O religioso que afirma que teve sua experiência com o sagrado no período no êxtase ou de músicas ou de audições de “oráculos”, e diz-se transformado exclusivamente por isso, engana-se. Experiência religiosa por experiência religiosa é apenas self-deception, nas palavras de Edgar Morin.

Portanto, poderia continuar provocando dizendo que a verdadeira identidade de um indivíduo que se crê transformado pela crença não pode ser descrita apenas pela cartilha de sua comunidade religiosa, mas, sobretudo, a partir de sua interação com universos diferentes. Seu comportamento será “avaliado” na sociedade, e não no ambiente de um grupo pseudo-homogêneo.

E por que digo isso?

Seguindo as pesquisas de D. Hervieu-Léger, os indivíduos estão cada vez menos “institucionalizados” e vão seguindo os moldes, as formas externas: de suas interações.

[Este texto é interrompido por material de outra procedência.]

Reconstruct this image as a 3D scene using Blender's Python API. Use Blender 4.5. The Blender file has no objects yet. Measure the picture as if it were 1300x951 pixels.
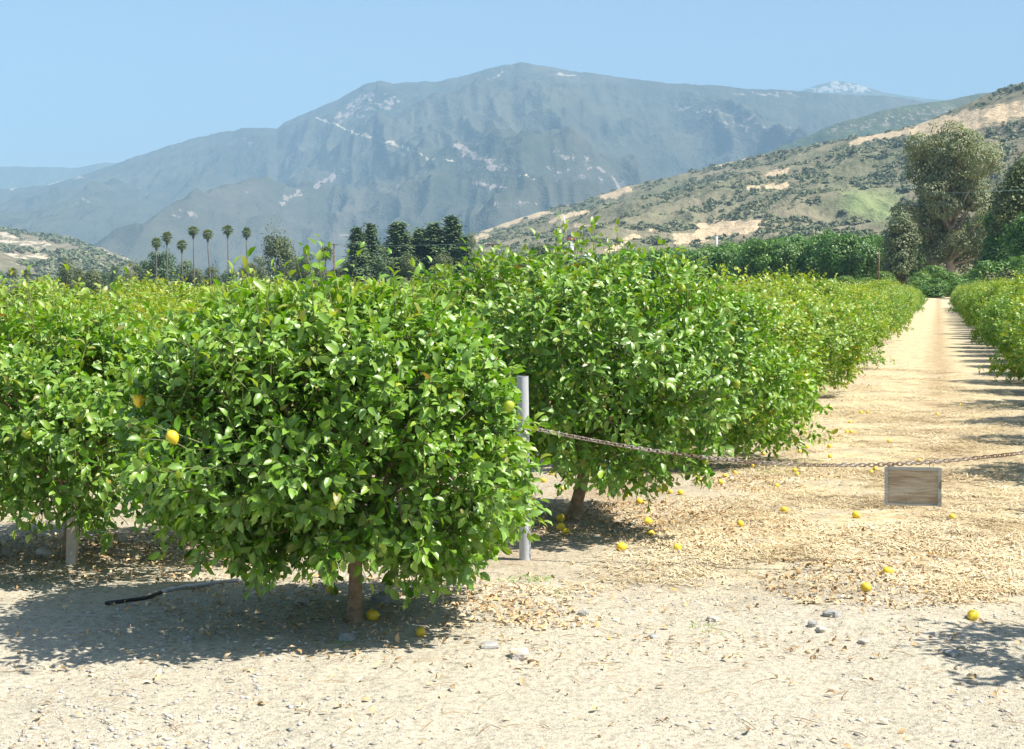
import bpy, math, random
import numpy as np
from mathutils import Vector
R = math.radians
rng = np.random.default_rng(7)
random.seed(7)
scene = bpy.context.scene
C = scene.collection

# ------------------------------------------------------------ camera, sky, sun, exposure
F = 1900.0; W, H = 1300.0, 951.0; CH = 1.8; HOR = 368.0
PITCH = math.atan((H/2-HOR)/F)
cam_d = bpy.data.cameras.new('camera'); cam = bpy.data.objects.new('camera', cam_d); C.objects.link(cam)
cam_d.sensor_width = 36.0; cam_d.lens = 36.0*F/W
cam_d.clip_start = 0.1; cam_d.clip_end = 60000
cam.location = (0, 0, CH); cam.rotation_euler = (R(90)-PITCH, 0, 0)
scene.camera = cam

SUN_EL, SUN_BACK = R(57), R(17)
sdir = Vector((math.cos(SUN_EL)*math.cos(SUN_BACK), -math.cos(SUN_EL)*math.sin(SUN_BACK), math.sin(SUN_EL)))
world = bpy.data.worlds.new('World'); scene.world = world; world.use_nodes = True
nt = world.node_tree; nt.nodes.clear()
sky = nt.nodes.new('ShaderNodeTexSky'); sky.sky_type = 'NISHITA'; sky.sun_disc = False
sky.sun_elevation = SUN_EL; sky.sun_rotation = math.atan2(sdir.x, sdir.y)
sky.air_density = 1.0; sky.dust_density = 1.1; sky.ozone_density = 2.5
bg = nt.nodes.new('ShaderNodeBackground'); bg.inputs[1].default_value = 0.085
wo = nt.nodes.new('ShaderNodeOutputWorld')
nt.links.new(sky.outputs[0], bg.inputs[0]); nt.links.new(bg.outputs[0], wo.inputs[0])
sun_d = bpy.data.lights.new('sun', 'SUN'); sun_d.energy = 5.0; sun_d.angle = R(0.53); sun_d.color = (1, 0.95, 0.85)
sun = bpy.data.objects.new('sun', sun_d); C.objects.link(sun)
sun.rotation_euler = sdir.to_track_quat('Z', 'Y').to_euler(); sun.location = (30, -6, 40)
vs = scene.view_settings
vs.view_transform = 'Standard'; vs.look = 'None'; vs.gamma = 1; vs.use_curve_mapping = False
vs.exposure = 1.08
cy = scene.cycles
cy.max_bounces = 7; cy.diffuse_bounces = 3; cy.glossy_bounces = 2; cy.transmission_bounces = 3
cy.volume_bounces = 0; cy.transparent_max_bounces = 4; cy.use_denoising = True
cy.sample_clamp_indirect = 6

# ------------------------------------------------------------ helpers
def ray(px, py):
    x = (px-W/2)/F; y = (H/2-py)/F
    return np.array([x, math.cos(PITCH)+y*math.sin(PITCH), -math.sin(PITCH)+y*math.cos(PITCH)])
def at(px, py, D):
    r = ray(px, py); return np.array([0, 0, CH])+r*(D/r[1])
def G(px, py):
    r = ray(px, py); t = -CH/r[2]; p = r*t; return float(p[0]), float(p[1])
def xat(px, D): return (px-W/2)/(F*math.cos(PITCH))*D
TH = R(15.87); U = (math.sin(TH), math.cos(TH)); RR = (math.cos(TH), -math.sin(TH))
def L(lat, s): return (lat*RR[0]+s*U[0], lat*RR[1]+s*U[1])
def lat_of(x, y): return x*RR[0]+y*RR[1]
def s_of(x, y): return x*U[0]+y*U[1]

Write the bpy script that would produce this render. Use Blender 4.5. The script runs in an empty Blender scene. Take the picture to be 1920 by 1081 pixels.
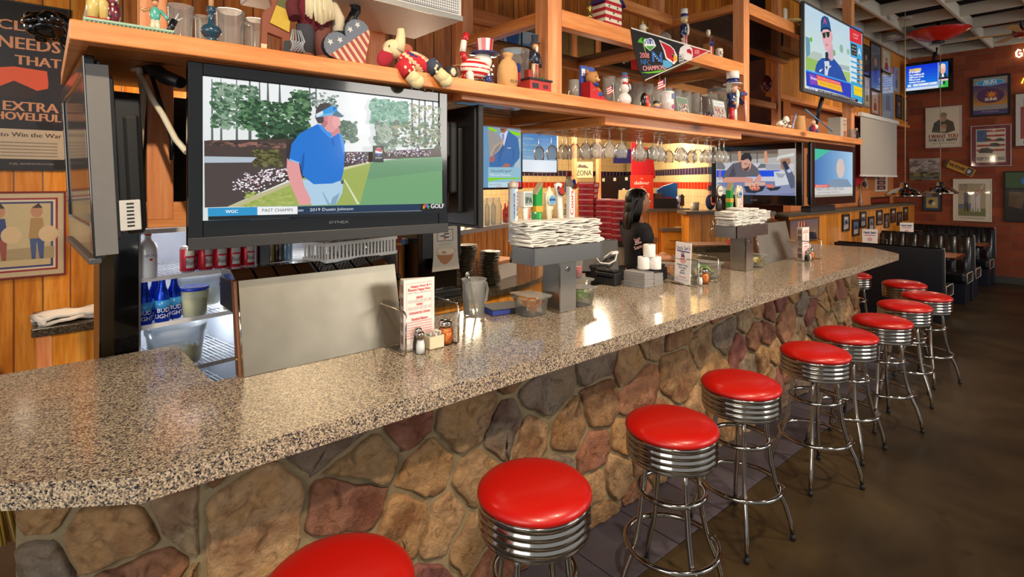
import bpy,bmesh,math,random
from mathutils import Vector,Matrix,Euler
C=bpy.context.scene.collection
PI=math.pi
R=math.radians
# ------------------------------------------------------------------ camera, world, light, exposure
F,HZ,EYE,TH=1019.0,341.0,1.76,R(49.2)
CS,SN=math.cos(TH),math.sin(TH)
sc=bpy.context.scene
cam=bpy.data.objects.new('camera',bpy.data.cameras.new('camera'));C.objects.link(cam)
cam.location=(0,0,EYE);cam.rotation_euler=(PI/2,0,TH-PI/2)
cam.data.lens=F/1920*36;cam.data.sensor_width=36
cam.data.shift_y=-(540.5-HZ)/1920
cam.data.clip_start=.05
sc.camera=cam
sc.view_settings.view_transform='Standard';sc.view_settings.look='None'
sc.view_settings.gamma=1;sc.view_settings.use_curve_mapping=False
sc.view_settings.exposure=0.14
w=bpy.data.worlds.new('world');sc.world=w;w.use_nodes=True
bg=w.node_tree.nodes['Background'];bg.inputs[0].default_value=(.95,.97,1,1);bg.inputs[1].default_value=.38

def area(name,loc,to,sx,sy,power,col):
    l=bpy.data.lights.new(name,'AREA');l.shape='RECTANGLE';l.size=sx;l.size_y=sy
    l.energy=power;l.color=col
    o=bpy.data.objects.new(name,l);C.objects.link(o);o.location=loc
    o.rotation_euler=(Vector(to)-Vector(loc)).to_track_quat('-Z','Y').to_euler()
    return o
def spot(name,loc,to,power,col,ang=80,rad=.06,blend=.7):
    l=bpy.data.lights.new(name,'SPOT');l.energy=power;l.color=col;l.spot_size=R(ang)
    l.spot_blend=blend;l.shadow_soft_size=rad
    o=bpy.data.objects.new(name,l);C.objects.link(o);o.location=loc
    o.rotation_euler=(Vector(to)-Vector(loc)).to_track_quat('-Z','Y').to_euler()
    return o
def point(name,loc,power,col,rad=.08):
    l=bpy.data.lights.new(name,'POINT');l.energy=power;l.color=col;l.shadow_soft_size=rad
    o=bpy.data.objects.new(name,l);C.objects.link(o);o.location=loc
    return o
WARM=(1,.80,.58);DAY=(.95,.97,1.0)
# daylight from the window front behind the camera
area('window_daylight_left',(-3.2,-.6,2.3),(1.0,2.4,1.3),2.4,1.8,70,(1,.95,.88))
area('window_daylight_behind',(4.6,-3.4,2.7),(3.6,2.0,1.2),2.6,1.2,80,(1,.93,.84))
# ceiling downlights over the guest side of the bar
for(x,y,z,tx,ty,tz,p,a)in((-.2,-.8,3.7,.75,1.75,.75,270,72),(1.9,-.5,3.9,2.2,1.7,1.1,210,70),(4.0,-.4,3.9,4.3,1.8,1.3,210,75),(6.3,-.2,3.9,6.3,1.8,1.2,130,70),(8.3,.2,3.9,9.2,2.8,1.6,150,80),(5.4,-.9,3.6,4.6,2.0,1.3,90,50)):  # the spot aimed at the half wall is added to brighten it
    spot('ceiling_downlight',(x,y,z),(tx,ty,tz),p*1.45,WARM,a)
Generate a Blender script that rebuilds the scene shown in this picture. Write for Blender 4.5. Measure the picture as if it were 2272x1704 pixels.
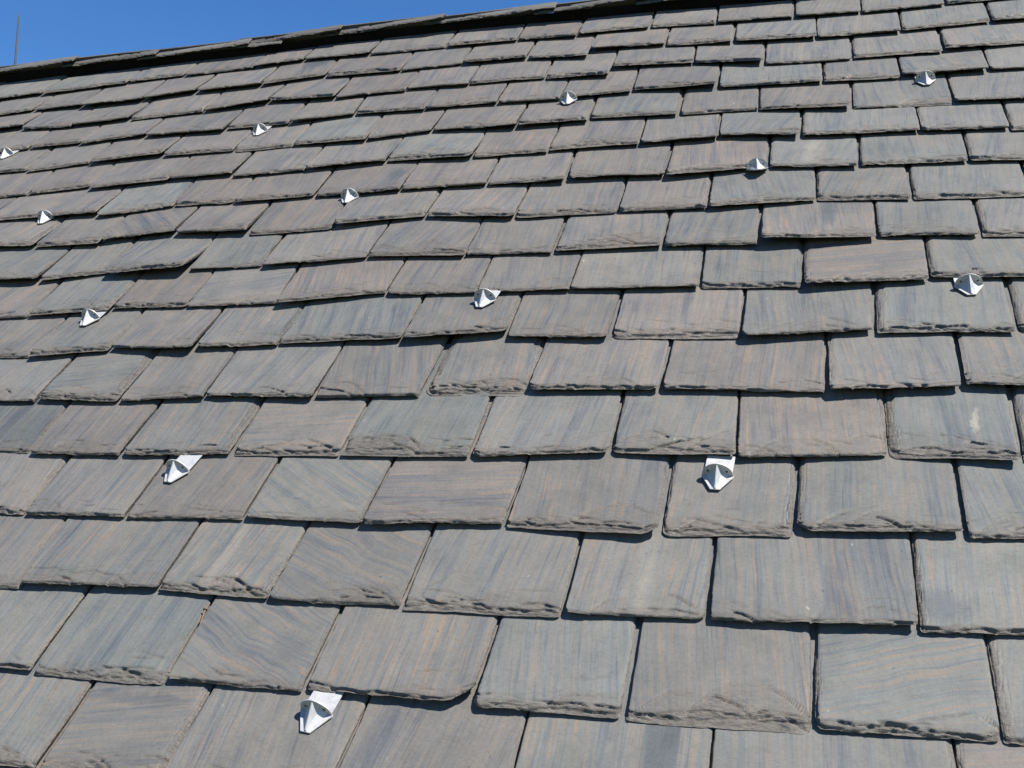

As interações de alguns cristãos, por exemplo, disputam (com outros cristãos) acerca das “verdadeiras” narrativas e informações religiosas: Jesus defendia os valores da “direita”? Jesus defendia os valores da “esquerda”? Diante deste personagem, não é suficiente notar sua religião, suas tradições escrita e oral, mas suas interações.